The content_object approach is more convenient and concise in many cases. It allows you to work with content objects directly without explicitly setting content_type and object_id.

Readability

Code using content_object tends to be more readable and self-explanatory, especially for developers less familiar with the underlying database schema.

Django's Design Philosophy

Django's ORM is designed to make everyday tasks straightforward, and using content_object aligns with this philosophy.

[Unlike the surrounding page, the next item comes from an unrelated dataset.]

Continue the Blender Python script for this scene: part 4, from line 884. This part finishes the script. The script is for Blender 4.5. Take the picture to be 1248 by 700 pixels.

In most cases, using content_object directly is recommended because it simplifies your code and improves readability. However, suppose you have specific use cases that require fine-grained control over the foreign key relationship or are working with many records and need to optimize performance. In that case, you might choose to pass content_type and object_id separately.

Example

# Creating a like for a Post
post = Post.objects.get(id=123)
user = User.objects.get(id=1)
like = Like(user=user, content_object=post)
like.save()

# Creating a like for a Course
course = Course.objects.get(id=456)
user = User.objects.get(id=2)
like = Like(user=user, content_object=course)
like.save()

# Creating a like for a DigitalGood
digital_good = DigitalGood.objects.get(id=789)
user = User.objects.get(id=3)
like = Like(user=user, content_object=digital_good)
like.save()

Conclusion

In conclusion, Generic Foreign Keys in Django provide a powerful way to handle references to multiple tables within your database schema dynamically. While traditional foreign keys bind to specific tables, Generic Foreign Keys can reference various tables based on a content type indicator. This flexibility empowers developers to build more adaptable and extensible data models, enhancing the versatility of their Django projects. Whether you choose to pass “content_type” and “object_id” separately or use the convenient “content_object” Understanding and utilizing Generic Foreign Keys can significantly improve your data modelling capabilities in Django applications.